Pegasus II Flight Profile

Pegasus II Flight Profile
The flight begins after we connect the craft with our 2000 gram meteorological balloon. The balloon needs to be filled with an exact amount of Helium to provide us with the lift we need to hit our vertical speed target and have enough margin of error to meet of 100,000 foot target altitude. The video and telemetry on the 100 minute trip to target altitude should be spectacular as the craft rises at 5 m/s, i.e., ~17 fps. Once we hit the apex, that’s when everything begins to happen very fast.
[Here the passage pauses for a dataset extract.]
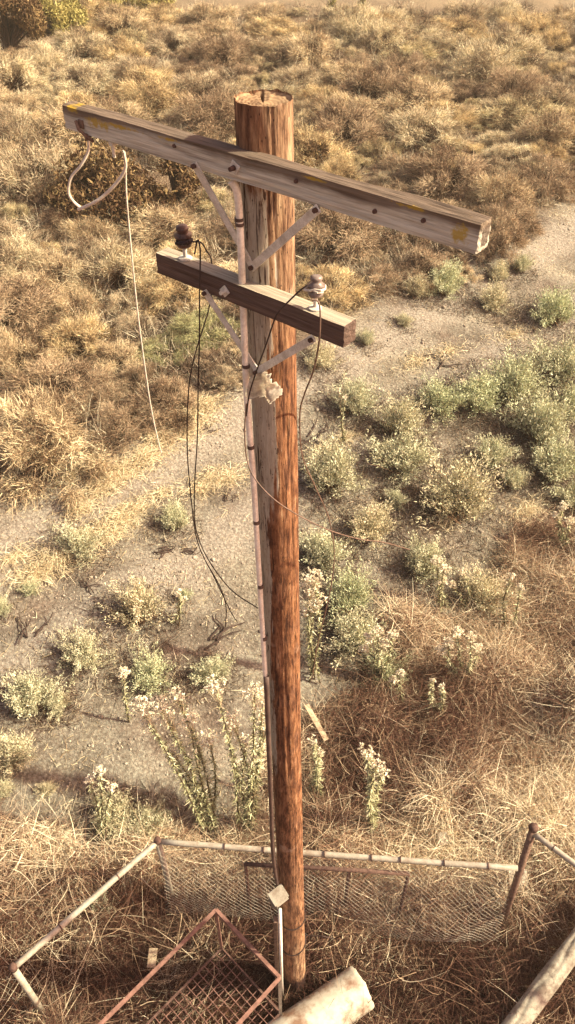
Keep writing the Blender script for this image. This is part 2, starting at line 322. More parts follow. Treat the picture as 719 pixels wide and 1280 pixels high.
# ------------------------------------------------------------------ utility pole
ROOT = Vector((.112, 4.05, 0))
pole = empty('utility_pole', ROOT)
tag(pole, 'weathered brown wooden utility pole with two crossarms and a white conduit', 'utility pole')
PT = Vector((-.112, 4.05, CAMZ-1.07)); PB = Vector((.112, 4.05, -.3))
def pole_ax(z): t = (z-PB.z)/(PT.z-PB.z); return PB.lerp(PT, t)
def pole_r(z): t = z/PT.z; return .170-.052*min(1, t/.55)*.62+ -.0*t if t < .55 else .170-.032+.002*(t-.55)
def build_shaft():
    n, mz = 128, 300; V = []; grey = []; tan = []; tar = []
    for j in range(mz+1):
        z = PB.z+(PT.z-PB.z)*j/mz; c = pole_ax(z); r0 = pole_r(max(0, z)); drop = CAMZ-z
        for k in range(n):
            a = 2*math.pi*k/n; dx, dy = math.cos(a), math.sin(a)
            phi = math.degrees(math.atan2(dx, -dy))                       # 0 = toward camera, + right
            nn = noise.noise((dx*1.6, dy*1.6, z*.5)); n2 = noise.noise((dx*14, dy*14, z*.7)); n3 = noise.noise((dx*5, dy*5, z*.35+9)); n4 = noise.noise((dx*4, dy*4, z*1.3+3))+.5*noise.noise((dx*9, dy*9, z*4+3))
            r = r0*(1+.014*nn)+.0022*n2+.002*noise.noise((dx*30, dy*30, z*1.5))
            if n3 > .40: r -= .006*min(1, (n3-.40)*7)                       # long drying checks
            if j > mz-2 and n2 > .25: r -= .006
            V.append((c.x+dx*r-ROOT.x, c.y+dy*r-ROOT.y, z+((.01*noise.noise((dx*3, dy*3, 3))) if j == mz else 0)))
            # greyed, peeled left face between the arms and half way down
            bd = 2-44*smooth(3.0, 4.6, drop)-8*smooth(6, 7.5, drop)
            gv = smooth(bd+14, bd-14, phi) if False else 1-smooth(bd-16+26*n4, bd+16+26*n4, phi)
            gv *= smooth(-175, -150, phi)
            gv *= (1-smooth(6.3, 7.6, drop))*smooth(1.32, 1.6, drop)
            grey.append(gv*.95)
            tan.append(max((1-smooth(1.5, 2.7, drop))*(.35+.65*smooth(-10, 12, phi)), smooth(10.6, 11.6, drop)*smooth(-20, 10, phi)*.8, .25*smooth(7.5, 9.5, drop)))
            tar.append(smooth(12.55, 12.7, drop+.08*n2))
    Q = []
    for j in range(mz):
        for k in range(n): a0 = j*n+k; a1 = j*n+(k+1)%n; Q.append((a0, a1, a1+n, a0+n))
    me = mesh_np('shaft', V, Q)
    for nm, d in (('grey', grey), ('tan', tan), ('tar', tar)):
        at = me.attributes.new(nm, 'FLOAT', 'POINT'); at.data.foreach_set('value', np.array(d, np.float32))
    me.polygons.foreach_set('use_smooth', [True]*len(me.polygons))
    sh = ob('shaft', me, M_pole, pole)
    # sawn, split top with a raised rim
    n2_ = 96; Vt = []; rr = [1.0, .93, .86, .7, .5, .3, .12]
    for i, q in enumerate(rr):
        for k in range(n2_):
            a = 2*math.pi*k/n2_; dx, dy = math.cos(a), math.sin(a); r = pole_r(12)*q*.985
            zz = PT.z-.006-.010*(q < .95)-.012*(q < .6)+.008*noise.noise((dx*q*7, dy*q*7, 1))*(q < .95)
            ang = (math.degrees(a)) % 360
            for ca, wd in ((95, 7), (215, 6), (340, 7), (262, 4)):
                if abs((ang-ca+180) % 360-180) < wd*.6 and .1 < q < .95: zz -= .03
            Vt.append((PT.x+dx*r-ROOT.x, PT.y+dy*r-ROOT.y, zz))
    Qt = [(i*n2_+k, i*n2_+(k+1)%n2_, (i+1)*n2_+(k+1)%n2_, (i+1)*n2_+k) for i in range(len(rr)-1) for k in range(n2_)]
    Vt.append((PT.x-ROOT.x, PT.y-ROOT.y, PT.z-.02)); c = len(Vt)-1
    met = mesh_np('end_grain', Vt, Qt+[((len(rr)-1)*n2_+k, (len(rr)-1)*n2_+(k+1)%n2_, (len(rr)-1)*n2_+(k+2)%n2_, c) for k in range(0, n2_, 2)])
    m, nt, b = new_mat('sawn_end', .9, .1); co = objco(nt)
    wv = nt.nodes.new('ShaderNodeTexWave'); wv.wave_type = 'RINGS'; wv.rings_direction = 'Z'; wv.inputs['Scale'].default_value = 18; wv.inputs['Distortion'].default_value = 2
    mp = nt.nodes.new('ShaderNodeMapping'); mp.inputs['Location'].default_value = (.224,0,0); nt.links.new(co, mp.inputs[0]); nt.links.new(mp.outputs[0], wv.inputs['Vector'])
    nt.links.new(mix(nt, .35, ramp(nt, tnoise(nt, co, 14, 5), [(.35,(.09,.045,.028)), (.6,(.36,.24,.14))]), ramp(nt, wv.outputs['Fac'], [(.2,(.14,.08,.05)), (.8,(.42,.31,.19))])), b.inputs['Base Color'])
    ob('end_grain', met, m, sh)
    return sh
build_shaft()

UX = Vector((.777, -.629, 0)); UN = Vector((-.629, -.777, 0)); YAW = math.atan2(-.629, .777)
def crossarm(name, c, L, W, H, mat, chew):
    """subdivided beam with weathered edges; c = centre (world)"""
    nx, ny, nz = int(L/.02), 8, 10; bm = bmesh.new()
    bmesh.ops.create_cube(bm, size=1); bmesh.ops.scale(bm, vec=(L, W, H), verts=bm.verts)
    def cut(axis_, n):
        for i in range(1, n):
            co = [0,0,0]; size = (L, W, H)[axis_]; co[axis_] = -size/2+size*i/n; no = [0,0,0]; no[axis_] = 1
            bmesh.ops.bisect_plane(bm, geom=bm.verts[:]+bm.edges[:]+bm.faces[:], plane_co=co, plane_no=no)
    cut(0, nx); cut(1, ny); cut(2, nz)
    for v in bm.verts:
        x, y, z = v.co; ey, ez = abs(y)/(W/2), abs(z)/(H/2); exn = abs(x)/(L/2)
        e = max(0, ey+ez-1.82)*.5; v.co.y *= 1-e*.09; v.co.z *= 1-e*.09
        if exn > .999 and max(ey, ez) > .9: v.co.x *= 1-.004
        d = .0035*noise.noise((x*3, y*90, z*90))+.002*noise.noise((x*9, y*160, z*160+4))
        if z > H*.45: v.co.z += d*chew*1.8-chew*.004*max(0, noise.noise((x*2.2, y*60, 7)))*2
        if y < -W*.49: v.co.y += d
        if exn > .999: v.co.x += .006*noise.noise((y*50, z*50, 2))
    o = bm_obj(name, bm, mat, pole, c-ROOT); o.rotation_euler = (0, 0, YAW); return o
zU = CAMZ-1.33; zL = CAMZ-2.0
fU = (Vector((-1.227, 4.68, zU))+Vector((.763, 3.07, zU)))/2
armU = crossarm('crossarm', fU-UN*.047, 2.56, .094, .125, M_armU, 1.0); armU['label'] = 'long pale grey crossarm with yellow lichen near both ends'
fL = (Vector((-.743, 4.31, zL))+Vector((.2755, 3.47, zL)))/2
armL = crossarm('crossarm', fL-UN*.05, 1.32, .10, .12, M_armL, .3); armL['label'] = 'short dark brown crossarm carrying two insulators'
def sub(name, bm, mat, parent, smoothed=False):      # geometry given in arm-local coordinates
    return bm_obj(name, bm, mat, parent, smoothed=smoothed)
RX = lambda a: __import__('mathutils').Matrix.Rotation(a, 3, 'Y')
# upper arm: square washer + bolt, nail knots
def bolt_at(arm, lx, lz, W, side, mat, rot):
    bm = box(bmesh.new(), (lx, -W/2-.005, lz), (side, .008, side), RX(rot), .002)
    # rotated about origin first, so rebuild around its own centre
    bm.free(); bm = bmesh.new(); box(bm, (0,0,0), (side, .008, side), RX(rot), .002); bmesh.ops.translate(bm, verts=bm.verts, vec=(lx, -W/2-.005, lz))
    sub('square_washer', bm, mat, arm)
    bm = bmesh.new(); r = bmesh.ops.create_cone(bm, cap_ends=True, segments=8, radius1=.014, radius2=.011, depth=.035)
    bmesh.ops.rotate(bm, verts=bm.verts, cent=(0,0,0), matrix=__import__('mathutils').Matrix.Rotation(R(90), 3, 'X')); bmesh.ops.translate(bm, verts=bm.verts, vec=(lx, -W/2-.022, lz))
    sub('bolt', bm, mat, arm)
bolt_at(armU, -.02, .0, .094, .052, M_rust, R(28)); armU.children[-1].data.materials[0] = M_galv
bolt_at(armL, -.13, -.004, .10, .05, M_galv, R(45))
for lx, lz in ((-.42,.018), (.35,.02), (.78,-.01), (1.02,.012)):
    bm = bmesh.new(); bmesh.ops.create_cone(bm, cap_ends=True, segments=10, radius1=.011, radius2=.009, depth=.012)
    bmesh.ops.rotate(bm, verts=bm.verts, cent=(0,0,0), matrix=__import__('mathutils').Matrix.Rotation(R(90), 3, 'X')); bmesh.ops.translate(bm, verts=bm.verts, vec=(lx, -.051, lz))
    sub('bolt', bm, M_rust, armU)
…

Delivery System Release (DSR)
We must separate the balloon from the craft to begin the descent stage. We only have about 6 minutes from the target altitude before the balloon with expand to its 34.5 foot maximum diameter and burst. We send the DSR command from a Web site run by our Mission Control that feeds into our field gateways and up to the craft. The craft releases the balloon and we begin the first phase of descent. The reason we need to separate the craft from the balloon is that the first part of the descent stage is incredibly violent and we don’t want the bridle that tethers the craft and balloon to interfere with the recovery systems.

Descent – Phase I
The first part of the descent occurs with the craft rapidly accelerating using only a 2 foot drogue parachute. The drogue as multiple purposes in the recovery system, but during the first phase of descent its main job is to keep the craft vertical, i.e., antennas point down. The drogue does not produce enough drag to keep the craft from reaching terminal velocity, which initially is about 305 mph in rarified air. Once the craft reaches 305 mph, it begins to decelerate as it encounters denser air during the descent. The craft will descend on the drogue alone for 88,000 feet, which will take only about 13 minutes.

Descent – Phase II
While the craft is descending it is transmitting telemetry that we use to determine when the main parachute deployment (MPD) will occur. We have 2 running and redundant processes running in Microsoft Azure that collect the last 30 points of time and air pressure during descent. The algorithm uses these points to plot a least squares line and project where the craft will be in 90 seconds. Once the algorithm projects that the craft will be below 12,000 feet in 90 seconds or less, it computes the time until the craft hits 12,000 feet from its current position and starts a timer. When the timer expires, the process in the cloud sends our field gateways the MPD command, which is sent to the craft. The speed at which this all must happen is extremely important, because at 12K feet, Pegasus II will crash in about 2 minutes unless the MPD occurs.

The MPD sequence starts with drogue’s bridle being released from the craft. When this occurs the drogue is putting tension directly on the deployment bag (D-Bag), which houses the main 7 foot parachute. The drogue pulls the D-Bag up, which is tethered to the main parachute. As the D-Bag is pulled up, it pulls the main parachute up and away from the craft and we should get a clean deployment. The main parachute should inflate and slow the craft from about 23 m/s to 5 m/s, i.e., safe enough to land. The craft should descend on the main parachute for about 6-7 minutes.

It’s 100 minutes up and 20 minutes down with a the nerve ratcheting deploy of the main parachute sent by the cloud to save the craft with only a few minutes (literally) to spare.